### What you have to do
What follows is a listing; restate every line of it word for word.

### Given data
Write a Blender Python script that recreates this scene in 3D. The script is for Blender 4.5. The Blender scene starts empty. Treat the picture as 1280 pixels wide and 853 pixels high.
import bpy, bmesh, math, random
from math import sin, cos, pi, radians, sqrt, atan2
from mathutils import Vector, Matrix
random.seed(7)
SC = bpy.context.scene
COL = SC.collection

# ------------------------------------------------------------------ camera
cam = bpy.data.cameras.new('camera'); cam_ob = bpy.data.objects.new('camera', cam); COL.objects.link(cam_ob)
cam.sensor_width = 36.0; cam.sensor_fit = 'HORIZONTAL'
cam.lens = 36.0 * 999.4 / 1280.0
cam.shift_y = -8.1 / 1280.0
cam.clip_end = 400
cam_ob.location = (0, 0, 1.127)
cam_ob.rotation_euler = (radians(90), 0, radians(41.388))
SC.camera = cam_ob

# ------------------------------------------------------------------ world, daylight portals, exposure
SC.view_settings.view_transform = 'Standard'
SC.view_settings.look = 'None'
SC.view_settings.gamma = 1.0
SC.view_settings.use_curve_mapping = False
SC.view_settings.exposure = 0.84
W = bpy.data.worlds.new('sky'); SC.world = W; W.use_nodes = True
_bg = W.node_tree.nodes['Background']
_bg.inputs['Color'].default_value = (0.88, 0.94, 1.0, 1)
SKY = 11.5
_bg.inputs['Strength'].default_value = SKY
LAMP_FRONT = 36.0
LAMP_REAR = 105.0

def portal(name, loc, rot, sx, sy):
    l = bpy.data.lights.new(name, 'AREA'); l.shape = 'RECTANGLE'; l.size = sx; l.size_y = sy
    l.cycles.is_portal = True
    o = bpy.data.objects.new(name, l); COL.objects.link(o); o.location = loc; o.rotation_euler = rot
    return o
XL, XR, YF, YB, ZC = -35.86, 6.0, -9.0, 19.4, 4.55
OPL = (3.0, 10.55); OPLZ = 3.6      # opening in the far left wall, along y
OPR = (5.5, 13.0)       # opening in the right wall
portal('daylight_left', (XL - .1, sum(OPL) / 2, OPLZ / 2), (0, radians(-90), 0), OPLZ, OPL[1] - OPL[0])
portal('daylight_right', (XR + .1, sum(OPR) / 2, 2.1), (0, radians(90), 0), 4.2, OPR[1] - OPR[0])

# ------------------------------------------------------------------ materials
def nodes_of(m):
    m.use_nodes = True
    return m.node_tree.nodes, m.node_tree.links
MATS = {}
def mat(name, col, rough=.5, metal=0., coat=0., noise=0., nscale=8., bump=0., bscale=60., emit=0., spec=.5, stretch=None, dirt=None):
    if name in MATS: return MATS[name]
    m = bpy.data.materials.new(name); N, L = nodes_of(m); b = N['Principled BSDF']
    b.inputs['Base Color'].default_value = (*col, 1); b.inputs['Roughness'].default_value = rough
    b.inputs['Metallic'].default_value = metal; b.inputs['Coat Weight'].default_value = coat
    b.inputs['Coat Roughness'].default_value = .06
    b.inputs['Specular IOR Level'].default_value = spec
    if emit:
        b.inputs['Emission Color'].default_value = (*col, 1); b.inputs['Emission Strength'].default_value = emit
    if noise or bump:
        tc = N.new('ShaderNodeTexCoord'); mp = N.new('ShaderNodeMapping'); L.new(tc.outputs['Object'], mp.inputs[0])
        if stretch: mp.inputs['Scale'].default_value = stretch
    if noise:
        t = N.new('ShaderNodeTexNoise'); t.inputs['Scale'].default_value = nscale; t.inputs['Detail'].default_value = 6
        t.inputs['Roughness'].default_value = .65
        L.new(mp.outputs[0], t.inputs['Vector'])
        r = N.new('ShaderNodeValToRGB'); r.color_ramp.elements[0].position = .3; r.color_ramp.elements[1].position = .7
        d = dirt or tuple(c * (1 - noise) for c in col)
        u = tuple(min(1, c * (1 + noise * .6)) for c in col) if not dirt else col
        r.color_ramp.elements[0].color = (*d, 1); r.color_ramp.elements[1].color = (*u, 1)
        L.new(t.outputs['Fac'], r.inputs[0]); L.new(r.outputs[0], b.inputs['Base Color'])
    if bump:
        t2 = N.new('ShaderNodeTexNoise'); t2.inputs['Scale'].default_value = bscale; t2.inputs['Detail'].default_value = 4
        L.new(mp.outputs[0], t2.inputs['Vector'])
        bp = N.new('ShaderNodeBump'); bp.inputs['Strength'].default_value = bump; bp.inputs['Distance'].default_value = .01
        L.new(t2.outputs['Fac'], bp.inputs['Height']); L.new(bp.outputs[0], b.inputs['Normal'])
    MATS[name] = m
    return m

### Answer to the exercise
Write a Blender Python script that recreates this scene in 3D. The script is for Blender 4.5. The Blender scene starts empty. Treat the picture as 1280 pixels wide and 853 pixels high.
import bpy, bmesh, math, random
from math import sin, cos, pi, radians, sqrt, atan2
from mathutils import Vector, Matrix
random.seed(7)
SC = bpy.context.scene
COL = SC.collection

# ------------------------------------------------------------------ camera
cam = bpy.data.cameras.new('camera'); cam_ob = bpy.data.objects.new('camera', cam); COL.objects.link(cam_ob)
cam.sensor_width = 36.0; cam.sensor_fit = 'HORIZONTAL'
cam.lens = 36.0 * 999.4 / 1280.0
cam.shift_y = -8.1 / 1280.0
cam.clip_end = 400
cam_ob.location = (0, 0, 1.127)
cam_ob.rotation_euler = (radians(90), 0, radians(41.388))
SC.camera = cam_ob

# ------------------------------------------------------------------ world, daylight portals, exposure
SC.view_settings.view_transform = 'Standard'
SC.view_settings.look = 'None'
SC.view_settings.gamma = 1.0
SC.view_settings.use_curve_mapping = False
SC.view_settings.exposure = 0.84
W = bpy.data.worlds.new('sky'); SC.world = W; W.use_nodes = True
_bg = W.node_tree.nodes['Background']
_bg.inputs['Color'].default_value = (0.88, 0.94, 1.0, 1)
SKY = 11.5
_bg.inputs['Strength'].default_value = SKY
LAMP_FRONT = 36.0
LAMP_REAR = 105.0

def portal(name, loc, rot, sx, sy):
    l = bpy.data.lights.new(name, 'AREA'); l.shape = 'RECTANGLE'; l.size = sx; l.size_y = sy
    l.cycles.is_portal = True
    o = bpy.data.objects.new(name, l); COL.objects.link(o); o.location = loc; o.rotation_euler = rot
    return o
XL, XR, YF, YB, ZC = -35.86, 6.0, -9.0, 19.4, 4.55
OPL = (3.0, 10.55); OPLZ = 3.6      # opening in the far left wall, along y
OPR = (5.5, 13.0)       # opening in the right wall
portal('daylight_left', (XL - .1, sum(OPL) / 2, OPLZ / 2), (0, radians(-90), 0), OPLZ, OPL[1] - OPL[0])
portal('daylight_right', (XR + .1, sum(OPR) / 2, 2.1), (0, radians(90), 0), 4.2, OPR[1] - OPR[0])

# ------------------------------------------------------------------ materials
def nodes_of(m):
    m.use_nodes = True
    return m.node_tree.nodes, m.node_tree.links
MATS = {}
def mat(name, col, rough=.5, metal=0., coat=0., noise=0., nscale=8., bump=0., bscale=60., emit=0., spec=.5, stretch=None, dirt=None):
    if name in MATS: return MATS[name]
    m = bpy.data.materials.new(name); N, L = nodes_of(m); b = N['Principled BSDF']
    b.inputs['Base Color'].default_value = (*col, 1); b.inputs['Roughness'].default_value = rough
    b.inputs['Metallic'].default_value = metal; b.inputs['Coat Weight'].default_value = coat
    b.inputs['Coat Roughness'].default_value = .06
    b.inputs['Specular IOR Level'].default_value = spec
    if emit:
        b.inputs['Emission Color'].default_value = (*col, 1); b.inputs['Emission Strength'].default_value = emit
    if noise or bump:
        tc = N.new('ShaderNodeTexCoord'); mp = N.new('ShaderNodeMapping'); L.new(tc.outputs['Object'], mp.inputs[0])
        if stretch: mp.inputs['Scale'].default_value = stretch
    if noise:
        t = N.new('ShaderNodeTexNoise'); t.inputs['Scale'].default_value = nscale; t.inputs['Detail'].default_value = 6
        t.inputs['Roughness'].default_value = .65
        L.new(mp.outputs[0], t.inputs['Vector'])
        r = N.new('ShaderNodeValToRGB'); r.color_ramp.elements[0].position = .3; r.color_ramp.elements[1].position = .7
        d = dirt or tuple(c * (1 - noise) for c in col)
        u = tuple(min(1, c * (1 + noise * .6)) for c in col) if not dirt else col
        r.color_ramp.elements[0].color = (*d, 1); r.color_ramp.elements[1].color = (*u, 1)
        L.new(t.outputs['Fac'], r.inputs[0]); L.new(r.outputs[0], b.inputs['Base Color'])
    if bump:
        t2 = N.new('ShaderNodeTexNoise'); t2.inputs['Scale'].default_value = bscale; t2.inputs['Detail'].default_value = 4
        L.new(mp.outputs[0], t2.inputs['Vector'])
        bp = N.new('ShaderNodeBump'); bp.inputs['Strength'].default_value = bump; bp.inputs['Distance'].default_value = .01
        L.new(t2.outputs['Fac'], bp.inputs['Height']); L.new(bp.outputs[0], b.inputs['Normal'])
    MATS[name] = m
    return m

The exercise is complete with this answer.